Stored records
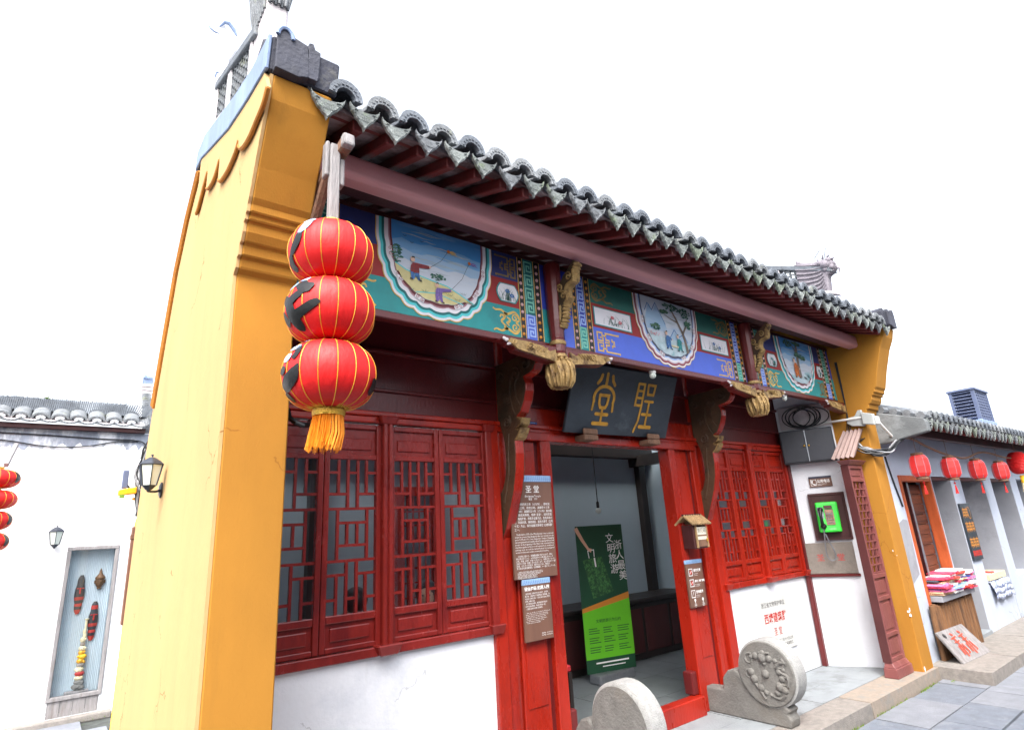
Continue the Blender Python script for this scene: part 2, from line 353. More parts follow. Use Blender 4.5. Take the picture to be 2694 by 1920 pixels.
def ubox(name, m, parent, x0, x1, y0, y1, z0, z1):
    return inst(name, unit(m), parent, ((x0+x1)/2, (y0+y1)/2, (z0+z1)/2), None, (abs(x1-x0), abs(y1-y0), abs(z1-z0)))
def struct(o): o['kind'] = 'structure'; return o
def text(name, body, size, m, parent, org, ux=(1, 0, 0), uz=(0, 0, 1), align='LEFT', sx=1, bold=0, res=1, spacing=1.0, shear=0):
    cu = bpy.data.curves.new(name, 'FONT'); cu.body = body; cu.size = size; cu.align_x = align; cu.align_y = 'CENTER'
    cu.resolution_u = res; cu.offset = bold; cu.space_character = spacing; cu.shear = shear
    t = bpy.data.objects.new(name, cu); COL.objects.link(t)
    dg = bpy.context.evaluated_depsgraph_get(); me = bpy.data.meshes.new_from_object(t.evaluated_get(dg))
    bpy.data.objects.remove(t); bpy.data.curves.remove(cu)
    ux = Vector(ux).normalized(); uz = Vector(uz).normalized(); ny = ux.cross(uz); o = Vector(org)
    for v in me.vertices: v.co = o+ux*v.co.x*sx+uz*v.co.y
    me.materials.clear(); me.materials.append(M[m])
    ob = bpy.data.objects.new(name, me); COL.objects.link(ob); attach(ob, parent) if parent else None
    return ob
def lerp(a, b, t): return a+(b-a)*t
def arc(cx, cz, r, a0, a1, n=10, ry=None):
    return [(cx+r*math.cos(math.radians(lerp(a0, a1, i/n))), cz+(ry or r)*math.sin(math.radians(lerp(a0, a1, i/n)))) for i in range(n+1)]
def spiral(cx, cz, r, turns, a0=0, n=18, k=.15, flip=1):
    return [(cx+r*(1-(1-k)*i/n)*math.cos(a0+flip*2*PI*turns*i/n), cz+r*(1-(1-k)*i/n)*math.sin(a0+flip*2*PI*turns*i/n)) for i in range(n+1)]
def smooth_pts(pts, k=4):      # Catmull-Rom through points
    out = []
    n = len(pts)
    for i in range(n-1):
        p0 = pts[max(i-1, 0)]; p1 = pts[i]; p2 = pts[i+1]; p3 = pts[min(i+2, n-1)]
        for j in range(k):
            t = j/k
            out.append(tuple(.5*((2*b)+(-a+c)*t+(2*a-5*b+4*c-d)*t*t+(-a+3*b-3*c+d)*t**3) for a, b, c, d in zip(p0, p1, p2, p3)))
    out.append(tuple(pts[-1])); return out
# ================================================================ ground
GZ = -.12
g = MB(); g.poly([(-120, -120, GZ-.02), (160, -120, GZ-.02), (160, 160, GZ-.02), (-120, 160, GZ-.02)])
street = struct(g.build('street', 'joint'))
fl = [MB().box(-.5, .5, -.5, .5, -.5, .5).mesh('flagstone', m) for m in ('flag', 'flag_b', 'flag_c')]
y = 2.655; row = 0
while y > -.6:
    w = random.uniform(.38, .52); x = -1.2+random.uniform(0, .6)
    while x < 17:
        ln = random.uniform(.5, .95)
        o = inst('flagstone', random.choice(fl), street, (x+ln/2, y-w/2, GZ-.03+random.uniform(-.004, .004)), (random.uniform(-.006, .006), random.uniform(-.006, .006), random.uniform(-.004, .004)), (ln-.012, w-.014, .07))
        b = o.modifiers.new('b', 'BEVEL'); b.width = .006
        x += ln
    y -= w; row += 1
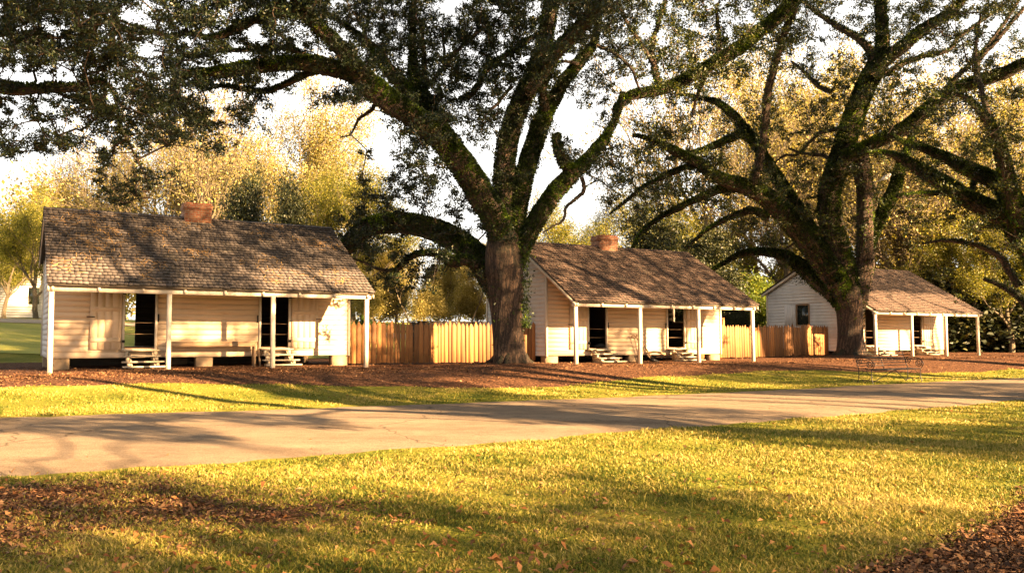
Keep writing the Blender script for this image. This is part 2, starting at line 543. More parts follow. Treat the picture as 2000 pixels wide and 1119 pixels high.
def mulch_mask(x, y):
    s, t = ST(x, y)
    e = np.interp(s, ms_, mt_) + 0.18 * np.sin(s * 0.9) + 0.1 * np.sin(s * 2.3 + 1)
    m = smooth01((t - e + 0.35) / 0.7) * (1 - smooth01((t - 37.5) / 1.0) * (s < 22))
    m = m * (1 - smooth01((s - 62) / 2.0))
    def soft(poly, w):
        a = np.zeros(np.shape(x))
        K = 8
        for q in range(K):
            a = a + inpoly(x + w * cos(2 * pi * q / K), y + w * sin(2 * pi * q / K), poly)
        return a / K
    m = np.maximum(m, soft(corner_poly, 0.12))
    m = np.maximum(m, 0.8 * soft(litter_poly, 0.5))
    for k, r in ((4, 3.2), (3, 2.6)):
        ox, oy = OAKXY[k]
        m = np.maximum(m, 1 - smooth01((np.hypot(x - ox, y - oy) - r) / 1.0))
    return m

def build_ground():
    xs = np.concatenate([np.array([-900, -600, -400, -260, -180, -130, -95, -75, -60, -50, -42, -36, -31, -27, -24, -22]), np.arange(-20.5, 34, 0.3), np.array([35, 37, 40, 44, 49, 55, 63, 75, 95, 130, 180, 260, 400, 600, 900])])
    ys = np.concatenate([np.array([-300, -180, -110, -70, -45, -30, -20, -12, -7, -3, 0, 2]), np.arange(3, 48, 0.3), np.array([49, 51, 53, 56, 60, 64, 69, 75, 82, 90, 105, 130, 170, 240, 350, 550, 900])])
    X, Y = np.meshgrid(xs, ys, indexing='ij')
    Z = G(X, Y)
    a = np.arange(len(xs) * len(ys)).reshape(len(xs), len(ys))
    Q = np.stack([a[:-1, :-1], a[1:, :-1], a[1:, 1:], a[:-1, 1:]], -1).reshape(-1, 4)
    o = mesh_np('ground', np.stack([X, Y, Z], -1).reshape(-1, 3), [Q], M['ground'], smooth=True, attr={'mulch': mulch_mask(X, Y).ravel()})
    tag(o, kind='structure')
    s = np.arange(-60, 120, 0.2)
    n, f = road_edges(s)
    fr = np.linspace(0, 1, 13)
    T = n[:, None] * (1 - fr) + f[:, None] * fr
    S = np.repeat(s[:, None], 13, 1)
    x, y = XY(S, T)
    crown = 0.02 + 0.03 * np.sin(pi * fr)[None, :] * np.ones_like(T)
    crown[:, 0] = crown[:, -1] = -0.01
    z = np.maximum(G(x, y), 0) + crown
    a = np.arange(S.size).reshape(S.shape)
    Q = np.stack([a[:-1, :-1], a[1:, :-1], a[1:, 1:], a[:-1, 1:]], -1).reshape(-1, 4)
    o = mesh_np('road', np.stack([x, y, z], -1).reshape(-1, 3), [Q], M['road'], smooth=True)
    tag(o, kind='structure')
build_ground()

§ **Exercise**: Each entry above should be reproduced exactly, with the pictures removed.

§ **Exercise answer**:
Continue the Blender Python script for this scene: part 2, from line 353. More parts follow. Use Blender 4.5. Take the picture to be 2694 by 1920 pixels.
def ubox(name, m, parent, x0, x1, y0, y1, z0, z1):
    return inst(name, unit(m), parent, ((x0+x1)/2, (y0+y1)/2, (z0+z1)/2), None, (abs(x1-x0), abs(y1-y0), abs(z1-z0)))
def struct(o): o['kind'] = 'structure'; return o
def text(name, body, size, m, parent, org, ux=(1, 0, 0), uz=(0, 0, 1), align='LEFT', sx=1, bold=0, res=1, spacing=1.0, shear=0):
    cu = bpy.data.curves.new(name, 'FONT'); cu.body = body; cu.size = size; cu.align_x = align; cu.align_y = 'CENTER'
    cu.resolution_u = res; cu.offset = bold; cu.space_character = spacing; cu.shear = shear
    t = bpy.data.objects.new(name, cu); COL.objects.link(t)
    dg = bpy.context.evaluated_depsgraph_get(); me = bpy.data.meshes.new_from_object(t.evaluated_get(dg))
    bpy.data.objects.remove(t); bpy.data.curves.remove(cu)
    ux = Vector(ux).normalized(); uz = Vector(uz).normalized(); ny = ux.cross(uz); o = Vector(org)
    for v in me.vertices: v.co = o+ux*v.co.x*sx+uz*v.co.y
    me.materials.clear(); me.materials.append(M[m])
    ob = bpy.data.objects.new(name, me); COL.objects.link(ob); attach(ob, parent) if parent else None
    return ob
def lerp(a, b, t): return a+(b-a)*t
def arc(cx, cz, r, a0, a1, n=10, ry=None):
    return [(cx+r*math.cos(math.radians(lerp(a0, a1, i/n))), cz+(ry or r)*math.sin(math.radians(lerp(a0, a1, i/n)))) for i in range(n+1)]
def spiral(cx, cz, r, turns, a0=0, n=18, k=.15, flip=1):
    return [(cx+r*(1-(1-k)*i/n)*math.cos(a0+flip*2*PI*turns*i/n), cz+r*(1-(1-k)*i/n)*math.sin(a0+flip*2*PI*turns*i/n)) for i in range(n+1)]
def smooth_pts(pts, k=4):      # Catmull-Rom through points
    out = []
    n = len(pts)
    for i in range(n-1):
        p0 = pts[max(i-1, 0)]; p1 = pts[i]; p2 = pts[i+1]; p3 = pts[min(i+2, n-1)]
        for j in range(k):
            t = j/k
            out.append(tuple(.5*((2*b)+(-a+c)*t+(2*a-5*b+4*c-d)*t*t+(-a+3*b-3*c+d)*t**3) for a, b, c, d in zip(p0, p1, p2, p3)))
    out.append(tuple(pts[-1])); return out
# ================================================================ ground
GZ = -.12
g = MB(); g.poly([(-120, -120, GZ-.02), (160, -120, GZ-.02), (160, 160, GZ-.02), (-120, 160, GZ-.02)])
street = struct(g.build('street', 'joint'))
fl = [MB().box(-.5, .5, -.5, .5, -.5, .5).mesh('flagstone', m) for m in ('flag', 'flag_b', 'flag_c')]
y = 2.655; row = 0
while y > -.6:
    w = random.uniform(.38, .52); x = -1.2+random.uniform(0, .6)
    while x < 17:
        ln = random.uniform(.5, .95)
        o = inst('flagstone', random.choice(fl), street, (x+ln/2, y-w/2, GZ-.03+random.uniform(-.004, .004)), (random.uniform(-.006, .006), random.uniform(-.006, .006), random.uniform(-.004, .004)), (ln-.012, w-.014, .07))
        b = o.modifiers.new('b', 'BEVEL'); b.width = .006
        x += ln
    y -= w; row += 1
Keep writing the Blender script for this image. This is part 2, starting at line 543. More parts follow. Treat the picture as 2000 pixels wide and 1119 pixels high.
def mulch_mask(x, y):
    s, t = ST(x, y)
    e = np.interp(s, ms_, mt_) + 0.18 * np.sin(s * 0.9) + 0.1 * np.sin(s * 2.3 + 1)
    m = smooth01((t - e + 0.35) / 0.7) * (1 - smooth01((t - 37.5) / 1.0) * (s < 22))
    m = m * (1 - smooth01((s - 62) / 2.0))
    def soft(poly, w):
        a = np.zeros(np.shape(x))
        K = 8
        for q in range(K):
            a = a + inpoly(x + w * cos(2 * pi * q / K), y + w * sin(2 * pi * q / K), poly)
        return a / K
    m = np.maximum(m, soft(corner_poly, 0.12))
    m = np.maximum(m, 0.8 * soft(litter_poly, 0.5))
    for k, r in ((4, 3.2), (3, 2.6)):
        ox, oy = OAKXY[k]
        m = np.maximum(m, 1 - smooth01((np.hypot(x - ox, y - oy) - r) / 1.0))
    return m

def build_ground():
    xs = np.concatenate([np.array([-900, -600, -400, -260, -180, -130, -95, -75, -60, -50, -42, -36, -31, -27, -24, -22]), np.arange(-20.5, 34, 0.3), np.array([35, 37, 40, 44, 49, 55, 63, 75, 95, 130, 180, 260, 400, 600, 900])])
    ys = np.concatenate([np.array([-300, -180, -110, -70, -45, -30, -20, -12, -7, -3, 0, 2]), np.arange(3, 48, 0.3), np.array([49, 51, 53, 56, 60, 64, 69, 75, 82, 90, 105, 130, 170, 240, 350, 550, 900])])
    X, Y = np.meshgrid(xs, ys, indexing='ij')
    Z = G(X, Y)
    a = np.arange(len(xs) * len(ys)).reshape(len(xs), len(ys))
    Q = np.stack([a[:-1, :-1], a[1:, :-1], a[1:, 1:], a[:-1, 1:]], -1).reshape(-1, 4)
    o = mesh_np('ground', np.stack([X, Y, Z], -1).reshape(-1, 3), [Q], M['ground'], smooth=True, attr={'mulch': mulch_mask(X, Y).ravel()})
    tag(o, kind='structure')
    s = np.arange(-60, 120, 0.2)
    n, f = road_edges(s)
    fr = np.linspace(0, 1, 13)
    T = n[:, None] * (1 - fr) + f[:, None] * fr
    S = np.repeat(s[:, None], 13, 1)
    x, y = XY(S, T)
    crown = 0.02 + 0.03 * np.sin(pi * fr)[None, :] * np.ones_like(T)
    crown[:, 0] = crown[:, -1] = -0.01
    z = np.maximum(G(x, y), 0) + crown
    a = np.arange(S.size).reshape(S.shape)
    Q = np.stack([a[:-1, :-1], a[1:, :-1], a[1:, 1:], a[:-1, 1:]], -1).reshape(-1, 4)
    o = mesh_np('road', np.stack([x, y, z], -1).reshape(-1, 3), [Q], M['road'], smooth=True)
    tag(o, kind='structure')
build_ground()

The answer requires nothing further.